19 febrero 2011

Viajes con tinta

Hace unos años, paseando por Sitges, vi un mensaje escrito en una galería de pintura que se me quedó grabado: “el arte empieza cuando vivir no basta para vivir la vida”. Supongo que fue porque aquel mensaje respondía a la eterna pregunta que yo siempre me había hecho: ¿qué sería de la vida sin emoción, sin desequilibrio, sin dudas, sin las apasionantes curvas?
Desde muy pequeña, me he debatido entre la necesidad de formar parte de un grupo y las ganas de ser diferente: a los siete años, andaba diciendo a mis padres que yo era un ángel, pero para que nadie lo notara, cuando me caía al suelo y me hacía daño, de mis rasguños salía sangre. En los veranos, con los críos, jugábamos a atrevernos a esto o aquello, y yo recuerdo agarrar un puñado de ortigas, apretarlas en mi puño unos segundos aguantando la respiración, y decirles :a mi no me pican.

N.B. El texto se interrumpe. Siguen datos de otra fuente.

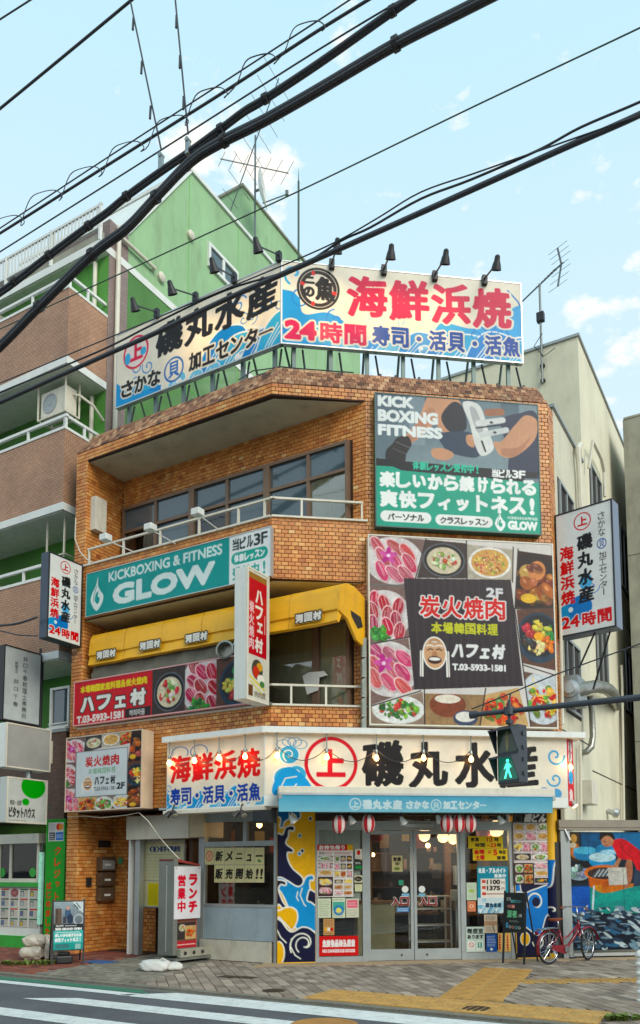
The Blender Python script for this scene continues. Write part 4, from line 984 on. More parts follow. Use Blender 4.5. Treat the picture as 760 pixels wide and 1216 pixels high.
for i, (x, y, v, r) in enumerate(((504, 992, .9, .11), (526, 994, 1.3, .11), (538, 996, 1.0, .10), (589, 984, .5, .15), (508, 1004, 2.0, .05), (443, 1015, 2.0, .04), (530, 1002, 1.9, .05))):
    u, z = Fs.px(x, y, v)
    P_ = thing('pendant_lamp', ['round paper lamp inside at the top left of the right sliding door', 'round paper lamp inside at the top middle of the right sliding door', 'round paper lamp inside at the top right of the right sliding door', 'round paper lamp inside above the yellow paper notices', 'small glowing bulb inside behind the left part of the right sliding door', 'small glowing bulb inside behind the left sliding door', 'small glowing bulb inside behind the right part of the right sliding door'][i], 'lamp', Fs.P(u, v, z), group='pendant lamps inside the shop')
    mb = MB(Fs); mb.lathe((u, v, z-r), (0, 0, 1), [(0, r*.3), (r*.3, r*.8), (r, r), (r*1.7, r*.8), (r*2, r*.3)], 14); obj('shade', mb, m_paperw if r > .09 else m_bulbin, P_, smooth=True)
    mb = MB(Fs); mb.tube([(u, v, z+r), (u, v, 2.72)], .008); obj('cord', mb, m_black, P_)
    if i in (0, 2, 3, 5): L_ = bpy.data.lights.new('lamp_light', 'POINT'); L_.energy = 5; L_.color = (1, .68, .36); L_.shadow_soft_size = .12; lo = bpy.data.objects.new('lamp_light', L_); COL.objects.link(lo); lo.parent = P_; lo.location = (0, 0, -.15)
for i, (x, y) in enumerate(((308, 980), (258, 983))):
    u, z = Ls.px(x, y, .9); P_ = thing('pendant_lamp', ['lit bare bulb behind the upper right pane of the side window', 'lit bare bulb behind the upper left pane of the side window'][i], 'lamp', Ls.P(u, .9, z), group='bulbs behind the side window')
    mb = MB(Ls); mb.lathe((u, .9, z-.05), (0, 0, 1), [(0, .01), (.03, .05), (.07, .055), (.12, .02)], 12); obj('bulb', mb, m_warm, P_, smooth=True)
    L_ = bpy.data.lights.new('bulb_light', 'POINT'); L_.energy = 3; L_.color = (1, .68, .36); lo = bpy.data.objects.new('bulb_light', L_); COL.objects.link(lo); lo.parent = P_; lo.location = (0, 0, -.12)
    mb = MB(Ls); mb.tube([(u, .9, z+.07), (u, .9, 2.72)], .008); obj('cord', mb, m_black, P_)
for i, (x, y, v) in enumerate(((575, 988, .6), (447, 992, 1.0))):
    u, z = Fs.px(x, y, v); P_ = thing('paper_lantern', ['dark red paper lantern inside behind the yellow notices', 'dark red paper lantern inside behind the left glass door'][i], 'lantern', Fs.P(u, v, z), group='lanterns inside the shop')
    mb = MB(Fs); mb.lathe((u, v, z-.12), (0, 0, 1), [(0, .05), (.05, .13), (.12, .16), (.19, .13), (.24, .05)], 16); obj('shade', mb, m_redlan, P_, smooth=True); mb = MB(Fs); mb.tube([(u, v, z+.12), (u, v, 2.72)], .008); obj('cord', mb, m_black, P_)
for i in range(14):
    u = -.4+i*.38+random.uniform(-.1, .1); z = random.uniform(1.3, 2.2); mb = MB(Fs); mb.box(u, u+.2, 2.56, 2.6, z, z+.3)
    obj('menu_slip', mb, mat('menu_slip_%d' % (i % 4), [srgb(220, 190, 120), srgb(206, 70, 50), srgb(230, 220, 190), srgb(196, 150, 70)][i % 4], rough=.7), label='%s paper menu slip counted from the left on the back wall inside the shop' % ['first', 'second', 'third', 'fourth', 'fifth', 'sixth', 'seventh', 'eighth', 'ninth', 'tenth', 'eleventh', 'twelfth', 'thirteenth', 'last'][i], cat='menu slip', group='menu slips on the back wall inside the shop')
CLT = MB(Fs); rs = random.Random(5)
for i in range(150):
    u = rs.uniform(-.3, 4.9); v = rs.choice([2.45, 2.2, 1.9, 1.5]); z = rs.choice([.9, 1.25, 1.6, 1.95]) if v > 2.1 else .76; a, b = rs.uniform(.03, .1), rs.uniform(.06, .26); CLT.box(u, u+a, v, v+.08, z, z+b); CLT.att += [rs.random()]*6
obj('tableware', CLT, mat_ramp('tableware_mix', 'face', [(0, srgb(40, 60, 40)), (.2, srgb(150, 60, 40)), (.4, srgb(206, 196, 170)), (.6, srgb(90, 60, 36)), (.8, srgb(196, 150, 70)), (1, srgb(60, 80, 110))], rough=.3, bump=0, spec=.6), label='bottles, cups and jars on the shelves and tables inside the shop', cat='tableware', kind='stuff', normals=False)
for z in (.88, 1.23, 1.58, 1.93): mb = MB(Fs); mb.box(-.35, 4.95, 2.15, 2.58, z-.02, z); obj('shelf', mb, m_iwall, B)
for u in (.55, 1.9, 3.5, 4.3): mb = MB(Fs); mb.box(u-.06, u+.06, 1.75, 1.87, .015, 2.72); obj('timber_post', mb, m_wood, B)
SF = thing('shop_entrance', 'aluminium shopfront with two sliding glass doors marked entrance under the blue awning', 'shopfront', Fs.P(2.4, 0, 0))
X = lambda x: Fs.px(x, 1080)[0]
x0, x1, x2, x3, x4, x5 = X(374.5), X(433.5), X(491), X(550), X(608), X(613)
zh = Fs.px(490, 986)[1]; zt0 = 2.62
mb = MB(Fs); mb.box(x0, x5, -.03, .07, zh, zh+.16); mb.box(x0, x5, -.02, .06, zt0-.04, zt0+.05)
obj('header', mb, m_alud, SF)
mb = MB(Fs); mb.box(x0, x5, .0, .02, zh+.16, zt0-.04); obj('transom_pane', mb, m_glassd, SF)
mb = MB(Fs)
for a, w in ((x0+.03, .03), (x1, .045), (x3, .045), (x4, .035)): mb = MB(Fs); mb.box(a-w, a+w, -.028, .06, .0, zh); obj('post', mb, m_alud, SF)
mb = MB(Fs); mb.box(x0+.06, x1-.045, -.02, .05, .012, Fs.px(400, 1137)[1]+.02); mb.box(x3+.045, x4-.035, -.02, .05, .012, .16); obj('kick_rail', mb, m_alud, SF)
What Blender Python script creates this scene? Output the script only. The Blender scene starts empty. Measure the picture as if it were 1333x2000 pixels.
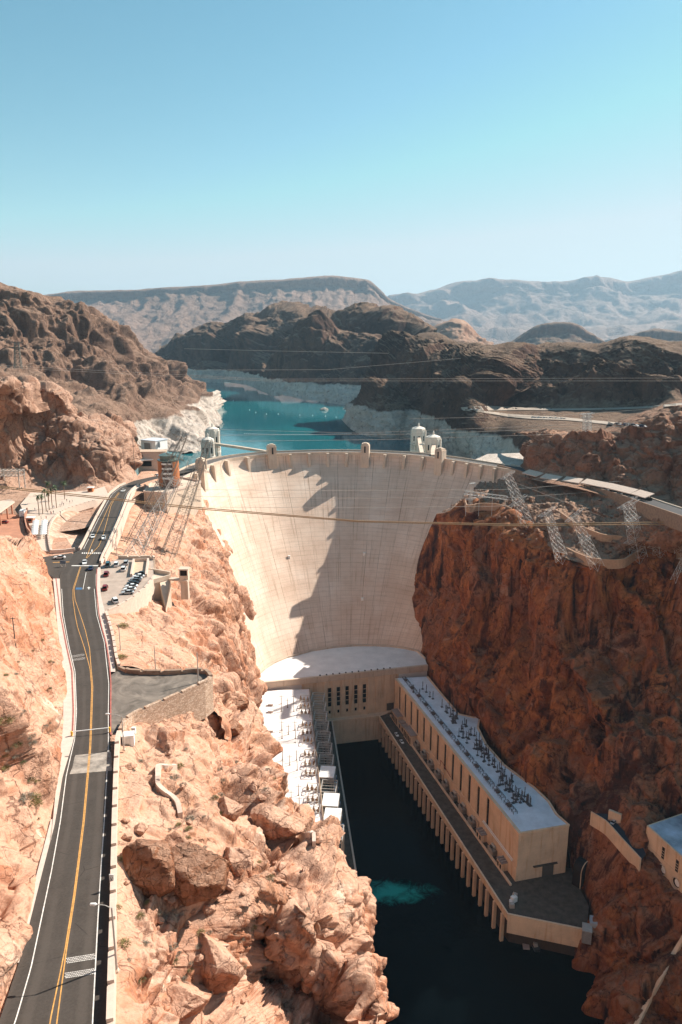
import bpy, math, random
import numpy as np
from math import radians, sin, cos, pi, atan2, hypot
random.seed(7)
SC = bpy.context.scene
COL = SC.collection
# ------------------------------------------------------------------ camera geometry
F, H = 1444.0, 280.0
PT = math.atan(345 / F)
CP, SP = cos(PT), sin(PT)

def A(px, py, z):
    """world point of known height z seen at a photo pixel"""
    u, v = (px - 666.5) / F, (1000 - py) / F
    d = (u, CP + v * SP, -SP + v * CP)
    t = (z - H) / d[2]
    return (d[0] * t, d[1] * t, z)

def B(px, py, y):
    """world point at known distance y seen at a photo pixel"""
    u, v = (px - 666.5) / F, (1000 - py) / F
    d = (u, CP + v * SP, -SP + v * CP)
    t = y / d[1]
    return (d[0] * t, y, H + d[2] * t)

def proj(p):
    z = p[..., 2] - H
    dep = np.maximum(p[..., 1] * CP - z * SP, 5)
    up = p[..., 1] * SP + z * CP
    return np.stack([666.5 + F * p[..., 0] / dep, 1000 - F * up / dep], -1)

# ------------------------------------------------------------------ object helpers
def tag(o, label=None, cat=None, group=None, kind=None):
    if label: o['label'] = label
    if cat: o['category'] = cat
    if group: o['group'] = group
    if kind: o['kind'] = kind
    return o

def thing(name, label, cat, loc=(0, 0, 0), rz=0, group=None):
    o = bpy.data.objects.new(name, None)
    COL.objects.link(o)
    o.empty_display_size = 0.5
    o.location = loc
    o.rotation_euler = (0, 0, rz)
    return tag(o, label, cat, group)

def mesh_obj(name, verts, faces, mat, parent=None, smooth=False, uv=None):
    me = bpy.data.meshes.new(name)
    me.from_pydata([tuple(map(float, v)) for v in verts], [], faces)
    if mat: me.materials.append(mat)
    if smooth:
        me.polygons.foreach_set('use_smooth', [True] * len(me.polygons))
    me.update()
    o = bpy.data.objects.new(name, me)
    COL.objects.link(o)
    if parent: o.parent = parent
    return o

def copy_tree(o, parent=None):
    c = o.copy()
    COL.objects.link(c)
    if parent: c.parent = parent
    for ch in list(o.children):
        copy_tree(ch, c)
    return c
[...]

Sentirme parte del grupo fue la típica obsesión de adolescente, por aquel entonces solo quería parecerme a ellas, vestir como ellas, hablar como ellas y confundirme con ellas, pero al llegar a casa, rebuscaba en el cajón mi diario, ponía música y entonces observaba el mundo desde mi perspectiva, y me inventaba poesías y me sentía absolutamente libre. Sin embargo, también me sentía sola, y eso me entristecía, incluso me asustaba. Mis padres, como para la mayoría de mi edad, eran seres lejanos y fríos y no me entendían.
Escribir se convirtió desde entonces en el sitio plácido donde sentirme segura, y tengo que darle las gracias pues me ha salvado de muchos naufragios: a una hoja de papel me agarré el día de la muerte súbita de una de las personas más importantes para mí, mi abuelo, mientras gente mala irrumpía en mi casa hablando de repartos y de dinero, en un lenguaje extraño y nuevo, pero también muchas veces la escritura me ha permitido expresar exactamente aquello que me sucedía: recuerdo estar con compañeros de trabajo en un restaurante  y recibir una notícia inesperada y quedarme en shock: ellos aún recuerdan mi cara, decirles, no quiero hablar, y garabatear en una libreta pequeña durante largos minutos. Pero gracias también a las palabras, pequeños sucesos se han convertido en cuentos, en historias, que hasta yo misma me he creído, y que he podido compartir con otros.
Papel y pluma, o si no lápiz y servilletas de colores o aquellos rectángulos que evitan los caros manteles en muchos bares, pero también listas de supermercados o postales encontradas…siempre que  necesité un refugio o transmitir una emoción y no había nadie por allí, ahí estaba la bendita página en blanco para ser usada…
Cuando la realidad no bastaba, solo necesitaba mirar hacia arriba, o fijarme en un detalle y escaparme volando para inventarme una historia.
Con el tiempo, he aprendido que el arte es importante, y sin él, la vida no es suficiente para un artista, pero que confundir el arte con la excusa perfecta para esfumarse es también un camino peligroso. Un día tuve que escoger si marcharme a la luna o quedarme a vivir la vida, que aún con sinsabores, es absolutamente maravillosa. Decidí el suelo y por ahora, soy dueña de una goma elástica, como aquella con la que saltan los niños en las ferias, para salir de vez en cuando a volar.
Viajo y vuelvo, sencillamente, a través de las palabras, dejándolas ser…
¡Fácil, divertido ...y  gratis...!

1 comentario:

Anónimo dijo...

Antes siempre me acompañaba de páginas en blanco donde plasmar mi verdadera "realidad" interior Escribir era hablar conmigo y con el mundo de cosas de las que no hablaba porque dolían por tan amadas. De sueños, ilusiones, anhelos... Un día mi más preciado sueño se convirtió en realidad. Deje de escribir, a veces impotente por tantas emociones. El petit Príncep me sigue acompañando pero cada vez viajo menos a su pequeño planeta y a veces, solo a veces, lo hecho tanto de menos!